⟨
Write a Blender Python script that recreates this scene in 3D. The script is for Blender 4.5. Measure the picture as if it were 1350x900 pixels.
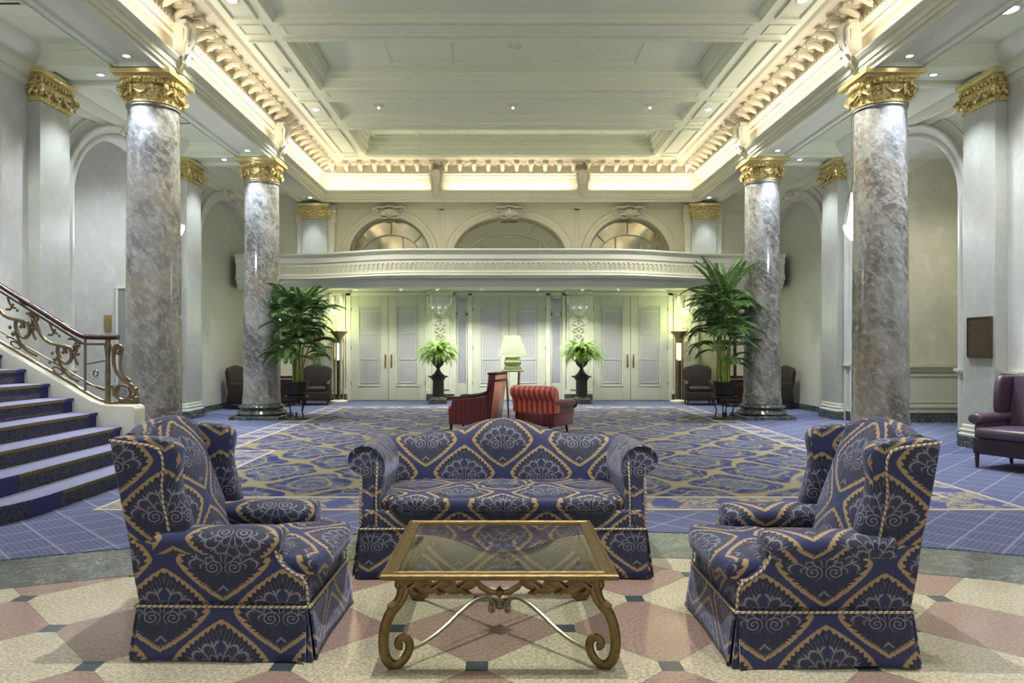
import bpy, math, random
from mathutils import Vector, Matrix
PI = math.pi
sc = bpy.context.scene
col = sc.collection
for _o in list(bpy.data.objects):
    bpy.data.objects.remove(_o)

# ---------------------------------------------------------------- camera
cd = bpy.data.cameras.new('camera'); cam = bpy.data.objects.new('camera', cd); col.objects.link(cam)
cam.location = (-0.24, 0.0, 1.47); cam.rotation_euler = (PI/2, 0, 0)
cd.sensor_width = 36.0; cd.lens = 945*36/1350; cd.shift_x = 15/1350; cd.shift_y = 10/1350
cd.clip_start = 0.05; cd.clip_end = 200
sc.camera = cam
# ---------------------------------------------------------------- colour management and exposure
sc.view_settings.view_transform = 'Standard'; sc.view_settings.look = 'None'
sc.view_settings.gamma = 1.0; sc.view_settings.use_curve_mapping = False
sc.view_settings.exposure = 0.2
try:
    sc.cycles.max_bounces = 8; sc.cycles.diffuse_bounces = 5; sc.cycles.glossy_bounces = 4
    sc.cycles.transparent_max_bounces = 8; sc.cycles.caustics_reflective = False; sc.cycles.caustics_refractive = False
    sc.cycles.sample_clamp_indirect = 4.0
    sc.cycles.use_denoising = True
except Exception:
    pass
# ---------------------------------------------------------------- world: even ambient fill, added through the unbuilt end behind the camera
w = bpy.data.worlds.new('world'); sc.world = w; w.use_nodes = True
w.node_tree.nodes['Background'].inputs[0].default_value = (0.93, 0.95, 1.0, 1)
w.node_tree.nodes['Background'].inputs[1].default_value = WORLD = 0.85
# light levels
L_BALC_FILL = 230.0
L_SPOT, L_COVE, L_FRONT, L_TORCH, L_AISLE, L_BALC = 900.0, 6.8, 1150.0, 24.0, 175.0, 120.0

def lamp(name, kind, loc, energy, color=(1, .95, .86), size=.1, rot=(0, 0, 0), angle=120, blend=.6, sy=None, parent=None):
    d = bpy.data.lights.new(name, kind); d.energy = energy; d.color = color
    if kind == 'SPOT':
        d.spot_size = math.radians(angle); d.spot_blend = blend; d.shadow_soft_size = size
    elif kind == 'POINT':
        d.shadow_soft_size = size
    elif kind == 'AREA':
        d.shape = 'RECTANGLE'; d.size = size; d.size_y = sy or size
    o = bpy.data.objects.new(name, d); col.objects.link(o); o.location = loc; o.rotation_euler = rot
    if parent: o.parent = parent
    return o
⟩
◆ **Required work**: Pick out each line that holds the string "scene".

◆ **Response to the exercise**:
Write a Blender Python script that recreates this scene in 3D. The script is for Blender 4.5. Measure the picture as if it were 1350x900 pixels.
sc = bpy.context.scene